The large wheel has 64 pair-threads – or the same number of perforations in the pasteboard foundation.  After reaching the last row of weaving at the center, weave over 16 threads, dividing 1st and 8th pairs, for 3/8 of an inch, or according to the size of your wheel; drop a thread each side, weave across two or three times, again drop a thread each side, and repeat until you have decreased to 2 threads; pass back to center, weave the next point in like manner, and repeat until all are completed.  After the last do not return to center but pass out about 3/8 of an inch and knot each thread around, forming a tiny scallop over each point; again pass out about 3/8 of an inch and knot each pair of threads straight around.  Lay a cloth over the wheel and press with a moderately hot iron, snip the thread bars which hold the work to the foundation, remove the wheel, thread the end left hanging and fasten neatly at center on wrong side.  The small or border wheels have each 32 pairs of threads.  After knotting and weaving around center, pass out 5-16 of an inch, knot each pair around, pass out 3-16 of an inch, knot each pair again, taking a thread from each previous knotting to divide them.  Then press and release the wheel as directed.
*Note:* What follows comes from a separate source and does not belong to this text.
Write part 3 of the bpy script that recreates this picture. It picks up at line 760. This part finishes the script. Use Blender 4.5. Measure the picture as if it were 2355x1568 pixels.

Arrange the border as shown, a large wheel in each corner of the net with small wheels surrounding, and whip them together at the edge, neatly, joining them also to the net or lawn used for the center.  The superfluous fabric is then cut away, and a narrow felling made to finish the raw edge.
The square may be made as large as desired, adding to the number of small wheels between corners, and is beautiful on a polished table.  A bureau-set, consisting of two square mats, one oblong piece for comb-and-brush tray, and a cushion-cover, is very attractive.  The same trimming may be used for a square collar, a bertha, and for many other articles which will readily occur to one.